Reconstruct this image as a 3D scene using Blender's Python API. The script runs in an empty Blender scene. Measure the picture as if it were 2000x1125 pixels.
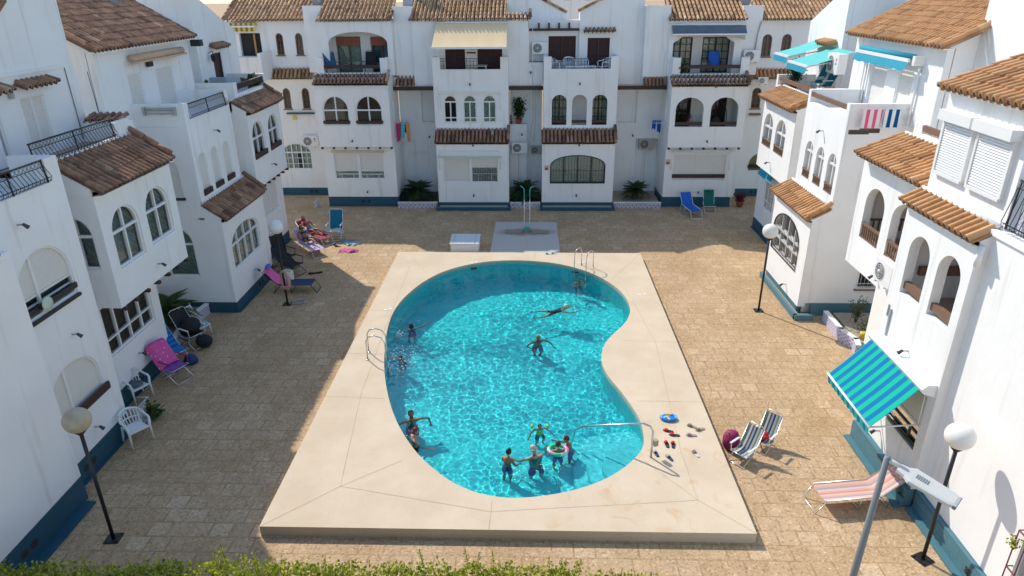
import bpy, bmesh, math, random
from mathutils import Vector, Matrix, noise
from mathutils.geometry import tessellate_polygon
rad = math.radians
SC = bpy.context.scene
COL = SC.collection

# ---------------------------------------------------------------- camera
cam = bpy.data.cameras.new('camera'); CAM = bpy.data.objects.new('camera', cam); COL.objects.link(CAM)
cam.sensor_fit = 'HORIZONTAL'; cam.sensor_width = 36.0; cam.lens = 36.0 * 1343.0 / 2000.0
cam.clip_start = 0.1; cam.clip_end = 2000
PI_, YA_, RO_ = 0.412679, 0.0314704, 0.008244
def camera_axes():
    cp, sp, cy, sy = math.cos(PI_), math.sin(PI_), math.cos(YA_), math.sin(YA_)
    f = Vector((-sy*cp, cy*cp, -sp)); r = Vector((cy, sy, 0)); d = f.cross(r)
    cr, sr = math.cos(RO_), math.sin(RO_)
    return cr*r + sr*d, -sr*r + cr*d, f
_r, _d, _f = camera_axes()
CAM.matrix_world = Matrix(((_r.x, -_d.x, -_f.x, 0), (_r.y, -_d.y, -_f.y, 0), (_r.z, -_d.z, -_f.z, 10.5), (0, 0, 0, 1)))
SC.camera = CAM

# ---------------------------------------------------------------- world, sun, exposure
SUN_EL, SUN_AZ = 42.5, 39.5          # shadows run toward +x (east of the picture) and -y
sd = Vector((math.sin(rad(SUN_AZ))*math.cos(rad(SUN_EL)), -math.cos(rad(SUN_AZ))*math.cos(rad(SUN_EL)), -math.sin(rad(SUN_EL))))
w = bpy.data.worlds.new('World'); SC.world = w; w.use_nodes = True
wn = w.node_tree.nodes; wl = w.node_tree.links
sky = wn.new('ShaderNodeTexSky'); sky.sky_type = 'NISHITA'; sky.sun_disc = False
sky.sun_elevation = rad(SUN_EL); sky.sun_rotation = math.atan2(-sd.x, -sd.y) ; sky.ozone_density = 2.0
sky.air_density = 1.15; sky.dust_density = 0.6
wl.new(sky.outputs[0], wn['Background'].inputs[0]); wn['Background'].inputs[1].default_value = 0.15
sl = bpy.data.lights.new('sun', 'SUN'); SUN = bpy.data.objects.new('sun', sl); COL.objects.link(SUN)
sl.energy = 3.1; sl.angle = rad(0.5); sl.color = (1.0, 0.93, 0.82); SUN.location = (-30, 40, 40)
SUN.rotation_euler = sd.to_track_quat('-Z', 'Y').to_euler()
sl.cycles.is_caustics_light = True
SC.view_settings.view_transform = 'Standard'; SC.view_settings.look = 'None'
SC.view_settings.exposure = 0.49; SC.view_settings.gamma = 1.0; SC.view_settings.use_curve_mapping = False
SC.cycles.max_bounces = 10; SC.cycles.diffuse_bounces = 4; SC.cycles.transparent_max_bounces = 12
SC.cycles.transmission_bounces = 8; SC.cycles.caustics_refractive = True; SC.cycles.caustics_reflective = False
SC.cycles.sample_clamp_indirect = 6.0

# ---------------------------------------------------------------- materials
MATS = {}
def nodes_of(name):
    m = bpy.data.materials.new(name); m.use_nodes = True
    return m, m.node_tree.nodes, m.node_tree.links, m.node_tree.nodes['Principled BSDF']
def obj_coords(n, l, scale=None):
    t = n.new('ShaderNodeTexCoord'); return t.outputs['Object']
def world_coords(n):
    return n.new('ShaderNodeNewGeometry').outputs['Position']
def plain(name, col, rough=0.6, metal=0.0, var=0.12, scale=6.0, bump=0.0, spec=0.5, wave=None):
    """a colour with soft uneven wear; wave=(axis, scale, depth) adds ribs"""
    if name in MATS: return MATS[name]
    m, n, l, b = nodes_of(name)
    pos = world_coords(n)
    no = n.new('ShaderNodeTexNoise'); no.inputs['Scale'].default_value = scale; no.inputs['Detail'].default_value = 4
    l.new(pos, no.inputs['Vector'])
    mix = n.new('ShaderNodeMix'); mix.data_type = 'RGBA'
    c = Vector(col)
    lo = [max(0, v*(1-var)) for v in c]; hi = [min(1, v*(1+var)) for v in c]
    mix.inputs['A'].default_value = (*lo, 1); mix.inputs['B'].default_value = (*hi, 1)
    l.new(no.outputs['Fac'], mix.inputs['Factor']); l.new(mix.outputs['Result'], b.inputs['Base Color'])
    b.inputs['Roughness'].default_value = rough; b.inputs['Metallic'].default_value = metal
    b.inputs['Specular IOR Level'].default_value = spec
    if wave:
        w_ = n.new('ShaderNodeTexWave'); w_.bands_direction = wave[0]; w_.inputs['Scale'].default_value = wave[1]
        w_.inputs['Distortion'].default_value = wave[3] if len(wave) > 3 else 0
        l.new(pos, w_.inputs['Vector'])
        bp = n.new('ShaderNodeBump'); bp.inputs['Strength'].default_value = 1.0; bp.inputs['Distance'].default_value = wave[2]
        l.new(w_.outputs['Fac'], bp.inputs['Height']); l.new(bp.outputs[0], b.inputs['Normal'])
    elif bump:
        bp = n.new('ShaderNodeBump'); bp.inputs['Strength'].default_value = 0.6; bp.inputs['Distance'].default_value = bump
        n2 = n.new('ShaderNodeTexNoise'); n2.inputs['Scale'].default_value = scale*6; n2.inputs['Detail'].default_value = 5
        l.new(pos, n2.inputs['Vector']); l.new(n2.outputs['Fac'], bp.inputs['Height']); l.new(bp.outputs[0], b.inputs['Normal'])
    MATS[name] = m; return m
def ramp(n, stops):
    r = n.new('ShaderNodeValToRGB'); e = r.color_ramp.elements
    while len(e) < len(stops): e.new(0.5)
    for i, (p, c) in enumerate(stops): e[i].position = p; e[i].color = (*c, 1)
    return r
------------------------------
• **Description of the task**
Print the whole listing above once more, word for word, without its pictures.

• **Exercise output**
Reconstruct this image as a 3D scene using Blender's Python API. The script runs in an empty Blender scene. Measure the picture as if it were 2000x1125 pixels.
import bpy, bmesh, math, random
from mathutils import Vector, Matrix, noise
from mathutils.geometry import tessellate_polygon
rad = math.radians
SC = bpy.context.scene
COL = SC.collection

# ---------------------------------------------------------------- camera
cam = bpy.data.cameras.new('camera'); CAM = bpy.data.objects.new('camera', cam); COL.objects.link(CAM)
cam.sensor_fit = 'HORIZONTAL'; cam.sensor_width = 36.0; cam.lens = 36.0 * 1343.0 / 2000.0
cam.clip_start = 0.1; cam.clip_end = 2000
PI_, YA_, RO_ = 0.412679, 0.0314704, 0.008244
def camera_axes():
    cp, sp, cy, sy = math.cos(PI_), math.sin(PI_), math.cos(YA_), math.sin(YA_)
    f = Vector((-sy*cp, cy*cp, -sp)); r = Vector((cy, sy, 0)); d = f.cross(r)
    cr, sr = math.cos(RO_), math.sin(RO_)
    return cr*r + sr*d, -sr*r + cr*d, f
_r, _d, _f = camera_axes()
CAM.matrix_world = Matrix(((_r.x, -_d.x, -_f.x, 0), (_r.y, -_d.y, -_f.y, 0), (_r.z, -_d.z, -_f.z, 10.5), (0, 0, 0, 1)))
SC.camera = CAM

# ---------------------------------------------------------------- world, sun, exposure
SUN_EL, SUN_AZ = 42.5, 39.5          # shadows run toward +x (east of the picture) and -y
sd = Vector((math.sin(rad(SUN_AZ))*math.cos(rad(SUN_EL)), -math.cos(rad(SUN_AZ))*math.cos(rad(SUN_EL)), -math.sin(rad(SUN_EL))))
w = bpy.data.worlds.new('World'); SC.world = w; w.use_nodes = True
wn = w.node_tree.nodes; wl = w.node_tree.links
sky = wn.new('ShaderNodeTexSky'); sky.sky_type = 'NISHITA'; sky.sun_disc = False
sky.sun_elevation = rad(SUN_EL); sky.sun_rotation = math.atan2(-sd.x, -sd.y) ; sky.ozone_density = 2.0
sky.air_density = 1.15; sky.dust_density = 0.6
wl.new(sky.outputs[0], wn['Background'].inputs[0]); wn['Background'].inputs[1].default_value = 0.15
sl = bpy.data.lights.new('sun', 'SUN'); SUN = bpy.data.objects.new('sun', sl); COL.objects.link(SUN)
sl.energy = 3.1; sl.angle = rad(0.5); sl.color = (1.0, 0.93, 0.82); SUN.location = (-30, 40, 40)
SUN.rotation_euler = sd.to_track_quat('-Z', 'Y').to_euler()
sl.cycles.is_caustics_light = True
SC.view_settings.view_transform = 'Standard'; SC.view_settings.look = 'None'
SC.view_settings.exposure = 0.49; SC.view_settings.gamma = 1.0; SC.view_settings.use_curve_mapping = False
SC.cycles.max_bounces = 10; SC.cycles.diffuse_bounces = 4; SC.cycles.transparent_max_bounces = 12
SC.cycles.transmission_bounces = 8; SC.cycles.caustics_refractive = True; SC.cycles.caustics_reflective = False
SC.cycles.sample_clamp_indirect = 6.0

# ---------------------------------------------------------------- materials
MATS = {}
def nodes_of(name):
    m = bpy.data.materials.new(name); m.use_nodes = True
    return m, m.node_tree.nodes, m.node_tree.links, m.node_tree.nodes['Principled BSDF']
def obj_coords(n, l, scale=None):
    t = n.new('ShaderNodeTexCoord'); return t.outputs['Object']
def world_coords(n):
    return n.new('ShaderNodeNewGeometry').outputs['Position']
def plain(name, col, rough=0.6, metal=0.0, var=0.12, scale=6.0, bump=0.0, spec=0.5, wave=None):
    """a colour with soft uneven wear; wave=(axis, scale, depth) adds ribs"""
    if name in MATS: return MATS[name]
    m, n, l, b = nodes_of(name)
    pos = world_coords(n)
    no = n.new('ShaderNodeTexNoise'); no.inputs['Scale'].default_value = scale; no.inputs['Detail'].default_value = 4
    l.new(pos, no.inputs['Vector'])
    mix = n.new('ShaderNodeMix'); mix.data_type = 'RGBA'
    c = Vector(col)
    lo = [max(0, v*(1-var)) for v in c]; hi = [min(1, v*(1+var)) for v in c]
    mix.inputs['A'].default_value = (*lo, 1); mix.inputs['B'].default_value = (*hi, 1)
    l.new(no.outputs['Fac'], mix.inputs['Factor']); l.new(mix.outputs['Result'], b.inputs['Base Color'])
    b.inputs['Roughness'].default_value = rough; b.inputs['Metallic'].default_value = metal
    b.inputs['Specular IOR Level'].default_value = spec
    if wave:
        w_ = n.new('ShaderNodeTexWave'); w_.bands_direction = wave[0]; w_.inputs['Scale'].default_value = wave[1]
        w_.inputs['Distortion'].default_value = wave[3] if len(wave) > 3 else 0
        l.new(pos, w_.inputs['Vector'])
        bp = n.new('ShaderNodeBump'); bp.inputs['Strength'].default_value = 1.0; bp.inputs['Distance'].default_value = wave[2]
        l.new(w_.outputs['Fac'], bp.inputs['Height']); l.new(bp.outputs[0], b.inputs['Normal'])
    elif bump:
        bp = n.new('ShaderNodeBump'); bp.inputs['Strength'].default_value = 0.6; bp.inputs['Distance'].default_value = bump
        n2 = n.new('ShaderNodeTexNoise'); n2.inputs['Scale'].default_value = scale*6; n2.inputs['Detail'].default_value = 5
        l.new(pos, n2.inputs['Vector']); l.new(n2.outputs['Fac'], bp.inputs['Height']); l.new(bp.outputs[0], b.inputs['Normal'])
    MATS[name] = m; return m
def ramp(n, stops):
    r = n.new('ShaderNodeValToRGB'); e = r.color_ramp.elements
    while len(e) < len(stops): e.new(0.5)
    for i, (p, c) in enumerate(stops): e[i].position = p; e[i].color = (*c, 1)
    return r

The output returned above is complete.